Copy out the line that contains "Generate a Blender", the line that contains "rnd = random.uniform", and every line between them, exactly, and nothing else.

**Extracted data**
((

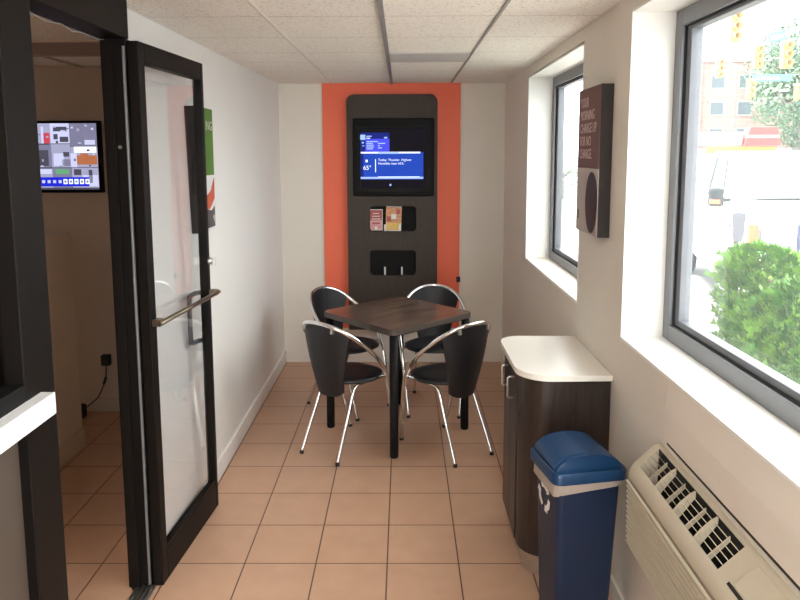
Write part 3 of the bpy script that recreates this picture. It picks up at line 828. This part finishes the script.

))
((

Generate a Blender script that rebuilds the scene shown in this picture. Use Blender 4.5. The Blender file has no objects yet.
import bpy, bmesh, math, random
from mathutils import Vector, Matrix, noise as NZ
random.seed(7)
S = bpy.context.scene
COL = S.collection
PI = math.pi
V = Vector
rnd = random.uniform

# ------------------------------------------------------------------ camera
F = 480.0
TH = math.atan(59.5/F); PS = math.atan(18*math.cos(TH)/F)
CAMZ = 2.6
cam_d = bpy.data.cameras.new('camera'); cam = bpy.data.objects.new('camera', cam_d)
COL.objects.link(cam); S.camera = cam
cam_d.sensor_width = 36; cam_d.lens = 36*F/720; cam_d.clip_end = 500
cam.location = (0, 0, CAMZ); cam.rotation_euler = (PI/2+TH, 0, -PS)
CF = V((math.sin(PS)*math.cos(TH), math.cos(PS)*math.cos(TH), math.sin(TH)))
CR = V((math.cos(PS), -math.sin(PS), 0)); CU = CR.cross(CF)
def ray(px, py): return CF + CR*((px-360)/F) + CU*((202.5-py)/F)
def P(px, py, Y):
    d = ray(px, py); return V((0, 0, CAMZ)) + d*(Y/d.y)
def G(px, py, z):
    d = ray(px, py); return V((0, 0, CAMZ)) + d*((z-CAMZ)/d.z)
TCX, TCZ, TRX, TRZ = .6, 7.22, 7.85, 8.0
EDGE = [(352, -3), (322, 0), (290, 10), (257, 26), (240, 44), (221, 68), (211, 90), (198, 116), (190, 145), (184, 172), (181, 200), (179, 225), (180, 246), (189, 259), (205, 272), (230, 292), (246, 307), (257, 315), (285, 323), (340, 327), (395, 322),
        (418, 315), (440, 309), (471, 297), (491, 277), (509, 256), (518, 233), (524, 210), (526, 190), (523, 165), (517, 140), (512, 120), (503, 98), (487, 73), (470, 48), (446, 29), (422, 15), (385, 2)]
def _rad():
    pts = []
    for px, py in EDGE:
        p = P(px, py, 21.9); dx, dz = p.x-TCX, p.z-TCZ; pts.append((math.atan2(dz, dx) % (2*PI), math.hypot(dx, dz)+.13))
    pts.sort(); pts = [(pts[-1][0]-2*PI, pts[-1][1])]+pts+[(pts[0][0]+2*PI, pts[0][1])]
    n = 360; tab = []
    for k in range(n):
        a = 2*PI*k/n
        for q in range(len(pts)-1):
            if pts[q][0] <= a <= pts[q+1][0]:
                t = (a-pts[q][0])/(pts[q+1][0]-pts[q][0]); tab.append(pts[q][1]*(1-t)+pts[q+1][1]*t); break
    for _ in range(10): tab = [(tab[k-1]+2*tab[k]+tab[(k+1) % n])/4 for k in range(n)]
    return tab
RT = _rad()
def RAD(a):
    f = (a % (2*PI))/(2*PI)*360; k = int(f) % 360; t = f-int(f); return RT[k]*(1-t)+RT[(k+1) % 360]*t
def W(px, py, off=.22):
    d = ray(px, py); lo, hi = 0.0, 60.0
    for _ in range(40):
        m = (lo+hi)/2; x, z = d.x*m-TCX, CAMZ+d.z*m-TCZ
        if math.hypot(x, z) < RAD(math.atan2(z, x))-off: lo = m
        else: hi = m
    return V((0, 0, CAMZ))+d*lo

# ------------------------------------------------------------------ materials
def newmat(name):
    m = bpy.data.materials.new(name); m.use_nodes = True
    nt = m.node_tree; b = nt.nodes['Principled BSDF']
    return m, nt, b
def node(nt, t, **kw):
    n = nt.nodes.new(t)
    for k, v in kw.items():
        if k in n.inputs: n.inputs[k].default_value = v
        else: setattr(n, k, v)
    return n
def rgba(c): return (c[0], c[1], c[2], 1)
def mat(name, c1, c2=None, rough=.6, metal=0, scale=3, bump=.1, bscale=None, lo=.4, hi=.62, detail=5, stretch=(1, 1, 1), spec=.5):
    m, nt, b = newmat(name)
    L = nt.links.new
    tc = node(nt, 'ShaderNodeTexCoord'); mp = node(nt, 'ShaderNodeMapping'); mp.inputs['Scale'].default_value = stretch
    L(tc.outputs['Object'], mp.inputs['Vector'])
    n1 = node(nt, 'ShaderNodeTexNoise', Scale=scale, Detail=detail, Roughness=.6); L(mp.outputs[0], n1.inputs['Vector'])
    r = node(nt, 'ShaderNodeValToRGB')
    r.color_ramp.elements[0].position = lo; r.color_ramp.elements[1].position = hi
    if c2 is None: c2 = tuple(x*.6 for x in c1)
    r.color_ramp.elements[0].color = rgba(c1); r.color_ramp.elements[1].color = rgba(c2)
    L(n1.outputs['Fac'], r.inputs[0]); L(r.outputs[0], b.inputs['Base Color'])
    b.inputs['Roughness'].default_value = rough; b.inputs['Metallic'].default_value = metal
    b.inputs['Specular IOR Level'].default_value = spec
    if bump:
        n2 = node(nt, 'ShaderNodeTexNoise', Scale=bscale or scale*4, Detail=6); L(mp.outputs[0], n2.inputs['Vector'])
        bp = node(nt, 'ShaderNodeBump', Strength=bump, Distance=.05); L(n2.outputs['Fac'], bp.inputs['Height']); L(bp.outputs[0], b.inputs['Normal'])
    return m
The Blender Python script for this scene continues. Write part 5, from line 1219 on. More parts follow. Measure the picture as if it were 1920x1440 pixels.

))

**Output below**
Generate a Blender script that rebuilds the scene shown in this picture. Use Blender 4.5. The Blender file has no objects yet.
import bpy, bmesh, math, random
from mathutils import Vector, Matrix, noise as NZ
random.seed(7)
S = bpy.context.scene
COL = S.collection
PI = math.pi
V = Vector
rnd = random.uniform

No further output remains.